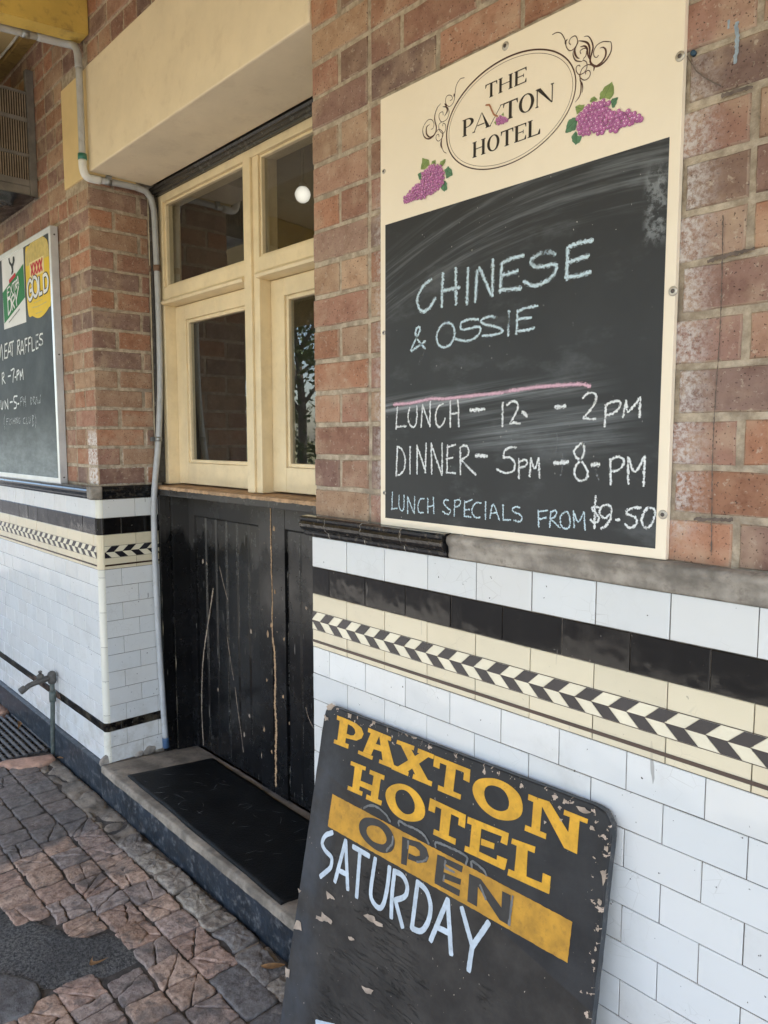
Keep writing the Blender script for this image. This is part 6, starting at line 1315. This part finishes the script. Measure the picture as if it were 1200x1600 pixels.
mt = obj('rubber_mat', b, 'rubber_mat'); tag(mt, 'long scuffed black rubber mat lying on the concrete doorstep', 'mat')
b = BM(); r = random.Random(31); FM = lambda u, v, h: (u, v, sz(v) + .0082 + h + .0018 * noise.noise(Vector((u * 5, v * 7, 1))))
for i in range(46):
    u, v = r.uniform(-3.0, -1.95), r.uniform(-.0, .33); a = r.gauss(.9, .6); L = r.uniform(.02, .06)
    stroke(b, [(u, v), (u + L * .5 * math.cos(a), v + L * .5 * math.sin(a) + r.uniform(-.006, .006)), (u + L * math.cos(a), v + L * math.sin(a))], r.uniform(.0014, .003), FM, .0006, .5, .008, taper=True)
obj('scuff_mark', b, 'scuff_grey', mt)

gt = thing('drain_grate', (-4.27, -.14, 0), 'rusty iron drain grate set in the pavement by the tap pipe', 'drain grate')
b = BM(); X0, X1, Y0, Y1 = -4.60, -3.955, -.285, -.03
for k in range(9):
    y = Y0 + (Y1 - Y0) * k / 8; tube(b, [(X0, y, .006), ((X0 + X1) / 2, y, .007), (X1 + .012 * math.sin(k * 2.1), y, .006)], .0095, 8, .1)
obj('bar', b, 'grate_iron', gt)
b = BM()
for k in range(12):
    x = X0 + .02 + (X1 - X0 - .04) * k / 11; box(b, x - .005, x + .005, Y0, Y1, -.012, .002)
obj('cross_bar', b, 'grate_iron', gt)
b = BM(); quad(b, [(X0 - .02, Y0 - .02, -.011), (X1 + .02, Y0 - .02, -.011), (X1 + .02, Y1 + .01, -.011), (X0 - .02, Y1 + .01, -.011)]); obj('sump', b, 'pit_dark', gt)

tp = thing('garden_tap', (-3.875, -.04, 0), 'old green standpipe with a corroded spout against the white tiles', 'tap')
b = BM(); tube(b, [(-3.893, -.042, -.01), (-3.884, -.041, .15), (-3.872, -.040, .28), (-3.868, -.040, .395)], .0115, 14, .05)
lathe(b, [(.0165, -.02), (.0175, 0), (.0165, .035)], (-3.869, -.040, .30), (0, 0, 1), 14); obj('pipe', b, 'pipe_green', tp)
b = BM(); lathe(b, [(.017, -.03), (.021, -.02), (.021, .02), (.016, .028), (.006, .034)], (-3.868, -.040, .405), (0, 0, 1), 14)
tube(b, [(-3.868, -.05, .405), (-3.869, -.085, .402), (-3.87, -.115, .395), (-3.871, -.150, .386), (-3.872, -.170, .372)], lambda k: .016 if k < .55 else .0135, 12, .015)
lathe(b, [(.012, 0), (.017, .004), (.017, .02), (.010, .026)], (-3.869, -.095, .408), (0, 0, 1), 12); lathe(b, [(.015, -.014), (.0175, -.008), (.0175, .014), (.013, .018)], (-3.8725, -.178, .372), (0, -.8, -.45), 12)
obj('tap_body', b, 'brass_old', tp)
b = BM(); lathe(b, [(.006, .0), (.008, .010), (.011, .014), (.006, .019)], (-3.869, -.095, .432), (0, 0, 1), 10); obj('spindle', b, 'brass_old', tp)

b = BM(); stone(b, [(-3.94, -.295), (-3.80, -.235), (-3.775, -.13), (-3.80, -.06), (-3.865, -.055), (-3.905, -.15), (-3.95, -.25)], .012, (.44, .27, .20), random.Random(12), seg=.018, dome=.004, sh=.009)
tag(obj('edging_stone', b, 'stone_pink'), 'long pinkish sandstone edging beside the drain grate', 'paving stone')
b = BM(); stone(b, [(-3.955, -.375), (-3.90, -.395), (-3.865, -.355), (-3.87, -.312), (-3.925, -.306), (-3.955, -.33)], .012, (.46, .30, .21), random.Random(14), seg=.014, dome=.008, sh=.012)
tag(obj('edging_stone', b, 'stone_pink'), 'small rounded sandstone lump at the left edge of the picture by the grate', 'paving stone')
b = BM(); stone(b, [(-5.3, -.32), (-4.64, -.30), (-4.63, -.03), (-5.3, -.03)], .016, (.42, .26, .19), random.Random(15), seg=.03, dome=.004, sh=.012)
tag(obj('edging_stone', b, 'stone_pink'), 'flat red paving slab at the far end of the drain grate', 'paving stone')

def leaf_mesh(L, W, curl, seed):
    b = BM(); r = random.Random(seed); n = 9; rows = []
    for i in range(n + 1):
        t = i / n; wd = W * math.sin(math.pi * min(.98, t * .94 + .03)) ** .8; bend = curl * (t - .5) ** 2 * L * 2
        rows.append([b.verts.new((L * (t - .5), s * wd * .5 + bend, abs(s) * wd * .28 + .004 * math.sin(t * 3))) for s in (-1, 0, 1)])
    for q, s in zip(rows, rows[1:]):
        for k in (0, 1): b.faces.new((q[k], q[k + 1], s[k + 1], s[k])).smooth = True
    bmesh.ops.solidify(b, geom=list(b.faces), thickness=.0006); return b
LV = [(-2.192, -.498, .004, .055, .016, 1.3, .5, 'curled tan gum leaf lying on the asphalt patch'),
      (-1.806, -.107, .012, .075, .022, .3, .75, 'broad tan gum leaf by the doorstep beside the leaning sign'),
      (-2.76, -.63, .006, .06, .014, .5, 2.5, 'narrow brown leaf at the left edge of the asphalt patch'),
      (-4.37, -.06, .020, .10, .02, .2, 2.9, 'pale dry leaf lying across the drain grate'),
      (-3.78, -.05, .012, .05, .016, .4, .2, 'small dry leaf at the foot of the green tap pipe')]
for i, (x, y, z, L, W, curl, rz, lab) in enumerate(LV):
    o = obj('dry_leaf', leaf_mesh(L, W, curl, i), 'leaf_dry'); o.location = (x, y, z); o.rotation_euler = (.15, -.1, rz); tag(o, lab, 'leaf', 'dry leaves on the pavement')

# ------------------------------------------------------------------ across the street (seen only as reflections)
def gum_tree(x, y, hgt, seed, lab):
    t = thing('gum_tree', (x, y, -.16), lab, 'tree', 'gum trees across the road'); r = random.Random(seed)
    b = BM(); tips = []
    tube(b, [(x, y, -.2), (x + .1, y, hgt * .3), (x + r.uniform(-.3, .3), y, hgt * .62)], lambda k: .22 * (1 - .55 * k), 9, .6)
    for k in range(7):
        a = k * 2.4 + r.random(); z0 = hgt * r.uniform(.3, .6); L = hgt * r.uniform(.2, .34)
        e = (x + math.cos(a) * L, y + math.sin(a) * L, z0 + L * .9); tube(b, [(x, y, z0), (x + math.cos(a) * L * .5, y + math.sin(a) * L * .5, z0 + L * .6), e], lambda q: .09 * (1 - .75 * q), 7, .4); tips.append(e)
    obj('trunk', b, 'bark', t)
    b = BM()
    for e in tips + [(x, y, hgt * .8), (x + 1.2, y + .5, 1.4), (x - 1.3, y + .6, 1.8), (x + .2, y + .8, 2.6)]:
        for c in range(6):
            cx, cy, cz = e[0] + r.gauss(0, hgt * .08), e[1] + r.gauss(0, hgt * .08), e[2] + r.gauss(0, hgt * .07)
            for q in range(42):
                p = Vector((cx + r.gauss(0, .32), cy + r.gauss(0, .32), cz + r.gauss(0, .26))); d = Vector((r.gauss(0, 1), r.gauss(0, 1), r.gauss(-.6, 1))).normalized(); s = d.orthogonal().normalized() * .075; L = r.uniform(.22, .42)
                b.faces.new([b.verts.new(v) for v in (p, p + d * L * .5 + s, p + d * L, p + d * L * .5 - s)])
    obj('crown', b, 'gum_leaves', t)
for x, y, h, s, lab in ((-23.5, -15, 8.5, 1, 'gum tree across the road, mirrored in the window panes'), (-19.5, -16, 8, 2, 'gum tree across the road, mirrored in the window panes'), (-27.5, -17, 9, 3, 'gum tree across the road, mirrored in the window panes'), (-33, -16, 9, 4, 'gum tree across the road, mirrored in the window panes'), (-14, -19, 8.5, 5, 'gum tree across the road, mirrored in the window panes'), (-7, -18, 8, 6, 'gum tree across the road, mirrored in the window panes'), (-40, -20, 10, 7, 'gum tree across the road, mirrored in the window panes'), (-1.5, -20, 9, 8, 'gum tree across the road, mirrored in the window panes')):
    gum_tree(x, y, h, s, lab)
..........
Task directions
Repeat, exactly and in full, each line from the start of the data to the line that contains "obj('scuff_mark', b, 'scuff_grey', mt)". Pictures do not go in.

Written solution
Keep writing the Blender script for this image. This is part 6, starting at line 1315. This part finishes the script. Measure the picture as if it were 1200x1600 pixels.
mt = obj('rubber_mat', b, 'rubber_mat'); tag(mt, 'long scuffed black rubber mat lying on the concrete doorstep', 'mat')
b = BM(); r = random.Random(31); FM = lambda u, v, h: (u, v, sz(v) + .0082 + h + .0018 * noise.noise(Vector((u * 5, v * 7, 1))))
for i in range(46):
    u, v = r.uniform(-3.0, -1.95), r.uniform(-.0, .33); a = r.gauss(.9, .6); L = r.uniform(.02, .06)
    stroke(b, [(u, v), (u + L * .5 * math.cos(a), v + L * .5 * math.sin(a) + r.uniform(-.006, .006)), (u + L * math.cos(a), v + L * math.sin(a))], r.uniform(.0014, .003), FM, .0006, .5, .008, taper=True)
obj('scuff_mark', b, 'scuff_grey', mt)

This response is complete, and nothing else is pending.